In fact, Hewitt in this poem about the horses is like Lawrence in his poem about the snake - a man being reminded of realities beyond those which are socially and culturally based, a man very like the one he declared himself to be in 1973 when he wrote that his allegiance was to "intuitions, intimations, imaginative re alisations, epiphanies" and added that allegiance to such things "may not be the worst way to face life and its future in our bitter, hate-riven land."

AS the referendum on the future of the country, north and south, approaches, each person has to ponder another question that preoccupied Hewitt in that 1973 essay ("No Rootless Colonist") - what is to be the political destiny of a colony once it is no longer a colony but a workable region?

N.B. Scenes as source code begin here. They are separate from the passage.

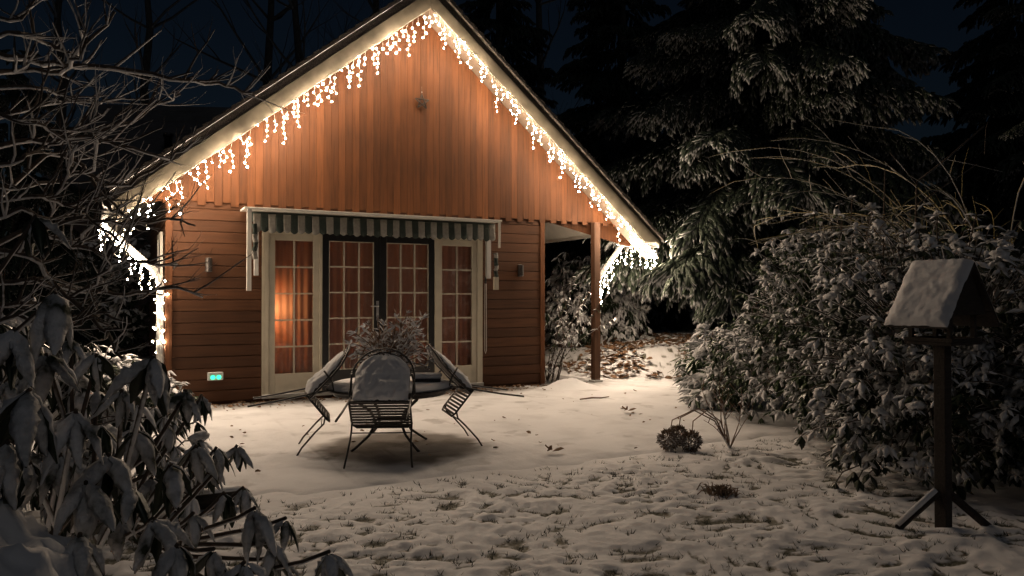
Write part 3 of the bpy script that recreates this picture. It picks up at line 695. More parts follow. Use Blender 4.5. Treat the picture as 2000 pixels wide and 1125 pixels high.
bevel(MB().box((-0.15, -0.08, 0.0355), (0.15, 0.08, 0.085)).build('snow_cover', M['snow'], bx_), 0.03, 4)

# chairs tipped forward against the table ---------------------------
def make_chair(label, foot, heading, tip, seed):
    ch = thing('garden_chair', label, 'chair', foot, heading, 'garden chairs tipped against the round table')
    ct, st_ = math.cos(tip), math.sin(tip)
    def T(x, y, z): return Vector((x, y*ct + z*st_, -y*st_ + z*ct))       # tip forward about the front feet
    hw = 0.27; SZ = 0.46; SD = -0.35; bl = R(8)
    for sx in (-1, 1):
        MB().tube([T(sx*(hw + 0.03), 0.05, 0.012), T(sx*(hw + 0.015), 0.01, 0.12), T(sx*hw, -0.02, 0.30), T(sx*hw, -0.03, SZ - 0.05), T(sx*hw, -0.07, SZ)], 0.009, 8).build('leg', M['metal'], ch)
        MB().tube([T(sx*(hw + 0.02), SD - 0.26, 0.0), T(sx*(hw + 0.01), SD - 0.13, 0.22), T(sx*hw, SD, SZ), T(sx*(hw + 0.005), SD + 0.07, SZ + 0.13)], 0.010, 8).build('leg', M['metal'], ch)
        MB().tube([T(sx*(hw + 0.005), SD + 0.07, SZ + 0.13), T(sx*(hw + 0.02), SD + 0.13, SZ + 0.22), T(sx*(hw + 0.02), SD + 0.06, SZ + 0.26), T(sx*(hw + 0.0), SD - 0.07, SZ + 0.27)], 0.010, 8).build('armrest', M['metal'], ch)
    MB().tube([T(-hw, -0.025, 0.38), T(hw, -0.025, 0.38)], 0.006, 6).build('stretcher', M['metal'], ch)
    sf_ = [T(-hw, SD, SZ), T(-hw, -0.05, SZ), T(-hw + 0.04, -0.01, SZ), T(hw - 0.04, -0.01, SZ), T(hw, -0.05, SZ), T(hw, SD, SZ), T(-hw, SD, SZ)]
    MB().tube(sf_, 0.010, 8).build('seat_frame', M['metal'], ch)
    for i in range(9):
        y0, y1 = SD + 0.012 + i*0.036, SD + 0.012 + i*0.036 + 0.021
        MB().add([T(x, y, z) for z in (SZ - 0.005, SZ + 0.005) for x, y in ((-hw + .008, y0), (hw - .008, y0), (hw - .008, y1), (-hw + .008, y1))],
                 [(3, 2, 1, 0), (4, 5, 6, 7), (0, 1, 5, 4), (1, 2, 6, 5), (2, 3, 7, 6), (3, 0, 4, 7)]).build('seat_slat', M['rattan'], ch)
    # back: hoop of two rims with small spacers, panel below
    def B(x, h, off=0.0):          # back plane: x across, h up the back, off outwards (behind)
        curve = 0.05*(x/hw)**2
        return T(x, SD - h*math.sin(bl) - off*math.cos(bl) + curve, SZ + h*math.cos(bl) - off*math.sin(bl))
    def hoop(r_in, hs, top):
        pts = [B(-hw + r_in, 0.0)]
        pts.append(B(-hw + r_in - 0.015, hs*0.5))
        for i in range(17):
            an = math.pi*(1 - i/16); pts.append(B((hw + 0.015 - r_in)*math.cos(an), hs + (top - hs)*math.sin(an)))
        pts.append(B(hw - r_in + 0.015, hs*0.5)); pts.append(B(hw - r_in, 0.0)); return pts
    h1, h2 = hoop(0.0, 0.34, 0.60), hoop(0.042, 0.33, 0.55)
    MB().tube(h1, 0.010, 8).build('back_hoop', M['metal'], ch); MB().tube(h2, 0.008, 8).build('back_hoop', M['metal'], ch)
    sp = MB()
    for i in range(3, 18, 2): sp.tube([h1[i], h2[i]], 0.006, 5)
    sp.build('spacer', M['metal'], ch)
    V = []; nu, nv = 12, 12
    for off in (0.012, -0.006):
        for j in range(nv + 1):
            for i in range(nu + 1):
                h = 0.02 + 0.50*j/nv; wv = hw - 0.045
                if h > 0.33: wv *= math.sqrt(max(0.05, 1 - ((h - 0.33)/0.20)**2))
                V.append(B((2*i/nu - 1)*wv, h, off))
    n_ = (nu+1)*(nv+1)
    F = [(j*(nu+1)+i, (j+1)*(nu+1)+i, (j+1)*(nu+1)+i+1, j*(nu+1)+i+1) for j in range(nv) for i in range(nu)]
    F += [tuple(n_ + k for k in reversed(f)) for f in F]
    MB().add(V, F, 0, True).build('backrest', M['rattan'], ch)
    # snow lying on the upturned back
    nu, nv = 36, 40; V = []; F = []
    for j in range(nv + 1):
        for i in range(nu + 1):
            s_, t_ = 2*i/nu - 1, j/nv; h = 0.005 + 0.515*t_; wv = hw - 0.022
            if h > 0.33: wv *= math.sqrt(max(0.03, 1 - ((h - 0.33)/0.205)**2))
            e = min(1 - abs(s_), t_*1.2, (1 - t_)*1.2)*5; th = (0.014 + 0.034*(1 - t_))*math.sqrt(min(1, max(0, e + 0.35*noise.noise(Vector((s_*7 + seed, t_*9, 3))))))*(1 + 0.5*noise.fractal(Vector((s_*4 + seed, t_*5, 1)), 0.8, 2, 4)) - 0.003
            V.append(B(s_*wv*(1 + 0.02*noise.noise(Vector((t_*9, seed, 0)))), h, 0.0125 + th))
    F = [(j*(nu+1)+i, (j+1)*(nu+1)+i, (j+1)*(nu+1)+i+1, j*(nu+1)+i+1) for j in range(nv) for i in range(nu)]
    MB().add(V, F, 0, True).build('snow_cover', M['snow'], ch)
    return ch
def chair_to_table(label, ang, dist, tip, seed):
    d = Vector((math.cos(ang), math.sin(ang), 0))           # heading of the chair, toward the table
    foot = TC - d*dist; return make_chair(label, (foot.x, foot.y, 0.014), ang - R(90), tip, seed)
chair_to_table('tipped garden chair whose snowy round back faces the camera', R(93), 1.04, R(51), 1.0)
chair_to_table('tipped garden chair leaning on the table near the side window with the lamp glow', R(14), 0.95, R(51), 4.0)
chair_to_table('tipped garden chair with open hoop back leaning on the table toward the porch', R(197), 0.93, R(51), 7.0)

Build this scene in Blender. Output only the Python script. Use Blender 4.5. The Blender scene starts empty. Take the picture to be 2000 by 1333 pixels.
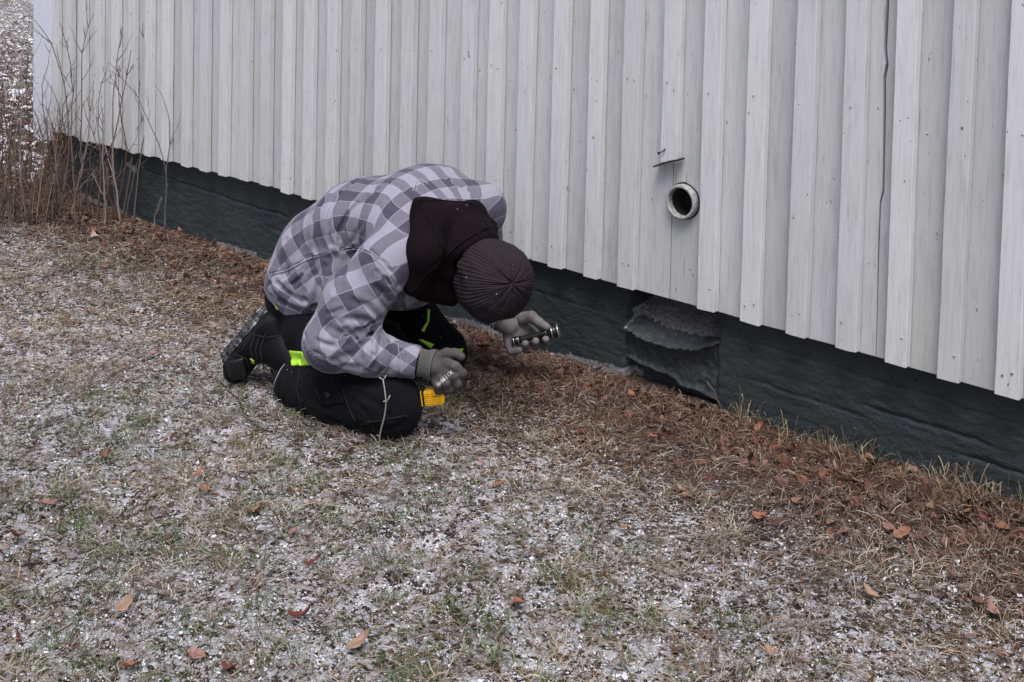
import bpy, bmesh, math
import numpy as np
from mathutils import Vector, Matrix

sc = bpy.context.scene
COL = sc.collection

# ------------------------------------------------------------------ camera
cd = bpy.data.cameras.new("camera"); cam = bpy.data.objects.new("camera", cd); COL.objects.link(cam)
sc.camera = cam
CAM = np.array([2.8322451649574756, -3.248613386034921, 1.5557490836230914])
CR = np.array([0.7369725872928174, 0.6755373913001338, 0.02281750499814903])
CU = np.array([-0.05099302623952417, 0.021905708596858725, 0.9984587378584078])
CF = np.array([-0.6739963774782961, 0.7370002529757228, -0.05059160266145692])
cam.matrix_world = Matrix(((CR[0], CU[0], -CF[0], CAM[0]), (CR[1], CU[1], -CF[1], CAM[1]),
                           (CR[2], CU[2], -CF[2], CAM[2]), (0, 0, 0, 1)))
cd.sensor_width = 36.0; cd.lens = 2400 / 2000 * 36.0
cd.shift_x = 0.0; cd.shift_y = -(666.5 + 45.347) / 2000
cd.clip_start = 0.05; cd.clip_end = 600

# ------------------------------------------------------------------ world, sun, exposure
SUN_EL, SUN_ROT = math.radians(64), math.radians(138)
world = bpy.data.worlds.new("World"); sc.world = world; world.use_nodes = True
wn = world.node_tree; bg = wn.nodes["Background"]
sky = wn.nodes.new("ShaderNodeTexSky"); sky.sky_type = 'NISHITA'; sky.sun_disc = False
sky.sun_elevation = SUN_EL; sky.sun_rotation = SUN_ROT
sky.air_density = 1.0; sky.dust_density = 4.0; sky.ozone_density = 1.6
wn.links.new(sky.outputs[0], bg.inputs[0]); bg.inputs[1].default_value = 0.065
sd = bpy.data.lights.new("sun", 'SUN'); sun = bpy.data.objects.new("sun", sd); COL.objects.link(sun)
sd.energy = 1.5; sd.angle = math.radians(32); sd.color = (0.98, 0.965, 1.0)
# a Nishita sun at rotation r stands towards (sin r, cos r)
sdir = Vector((math.sin(SUN_ROT) * math.cos(SUN_EL), math.cos(SUN_ROT) * math.cos(SUN_EL), math.sin(SUN_EL)))
sun.rotation_euler = (-sdir).to_track_quat('-Z', 'Y').to_euler()
sc.view_settings.view_transform = 'Standard'; sc.view_settings.look = 'None'
sc.view_settings.gamma = 1.0; sc.view_settings.use_curve_mapping = False
sc.view_settings.exposure = 0.98

# ------------------------------------------------------------------ helpers
rng = np.random.default_rng(7)

def hash3(i, j, k, seed):
    h = (i.astype(np.int64) * 374761393 + j.astype(np.int64) * 668265263 + k.astype(np.int64) * 2147483647 + seed * 974711) & 0xFFFFFFFF
    h = ((h ^ (h >> 13)) * 1274126177) & 0xFFFFFFFF
    h = ((h ^ (h >> 16)) * 2246822519) & 0xFFFFFFFF
    return ((h ^ (h >> 15)) & 0xFFFFFF) / float(0xFFFFFF)

def vnoise(x, y, z=None, seed=0):
    """value noise in -1..1"""
    x = np.asarray(x, float); y = np.asarray(y, float)
    if z is None:
        ix, iy = np.floor(x), np.floor(y); fx, fy = x - ix, y - iy
        fx = fx * fx * (3 - 2 * fx); fy = fy * fy * (3 - 2 * fy)
        k = np.zeros_like(ix)
        a = hash3(ix, iy, k, seed); b = hash3(ix + 1, iy, k, seed); c = hash3(ix, iy + 1, k, seed); d = hash3(ix + 1, iy + 1, k, seed)
        return 2 * ((a * (1 - fx) + b * fx) * (1 - fy) + (c * (1 - fx) + d * fx) * fy) - 1
    z = np.asarray(z, float)
    ix, iy, iz = np.floor(x), np.floor(y), np.floor(z); fx, fy, fz = x - ix, y - iy, z - iz
    fx = fx * fx * (3 - 2 * fx); fy = fy * fy * (3 - 2 * fy); fz = fz * fz * (3 - 2 * fz)
    r = 0
    for dx in (0, 1):
        for dy in (0, 1):
            for dz in (0, 1):
                r = r + hash3(ix + dx, iy + dy, iz + dz, seed) * (fx if dx else 1 - fx) * (fy if dy else 1 - fy) * (fz if dz else 1 - fz)
    return 2 * r - 1

def fbm(x, y, z=None, seed=0, oct=4):
    r = 0; a = 0.5; f = 1.0
    for o in range(oct):
        r = r + a * vnoise(np.asarray(x) * f, np.asarray(y) * f, None if z is None else np.asarray(z) * f, seed + o * 17)
        a *= 0.5; f *= 2.03
    return r

def sstep(a, b, x):
    t = np.clip((np.asarray(x, float) - a) / (b - a), 0, 1)
    return t * t * (3 - 2 * t)

def link(name, me, mat=None, parent=None, label=None, cat=None, group=None, kind=None, loc=None):
    o = bpy.data.objects.new(name, me); COL.objects.link(o)
    if mat is not None and me is not None and len(me.materials) == 0:
        me.materials.append(mat)
    if parent is not None: o.parent = parent
    if loc is not None: o.location = loc
    if label: o["label"] = label
    if cat: o["category"] = cat
    if group: o["group"] = group
    if kind: o["kind"] = kind
    return o

def empty(name, label, cat, loc=(0, 0, 0), rz=0.0, group=None):
    o = link(name, None, label=label, cat=cat, group=group, loc=loc)
    o.rotation_euler = (0, 0, rz); o.empty_display_size = 0.1
    return o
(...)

And in these circumstances, the solitude and tenderness and pre-political recognitions of "The King's Horses" seem more and more to the point.

In a way, this is a poem about the kind of honesty test we can sometimes face in the privacy of the polling booth. If solidarity is expected anywhere, it is surely there. And yet in that guaranteed secrecy the desire to break ranks can also arise. Most intelligent people will have occasionally experienced a feeling of answerability to something beyond party, the desire, for instance, to salute some ethical or imaginative superiority in a political opponent.

Whether or not one acts upon such promptings is not the point. The point is that they too are indications of that hunger that exists in all of us to be more serious, a hunger that the poet, quotation marked or not, does keep awake. Maybe I should have mentioned Marina Tsvetayeva as well as Dante. What was that old notion of hers about "art in the light of conscience?"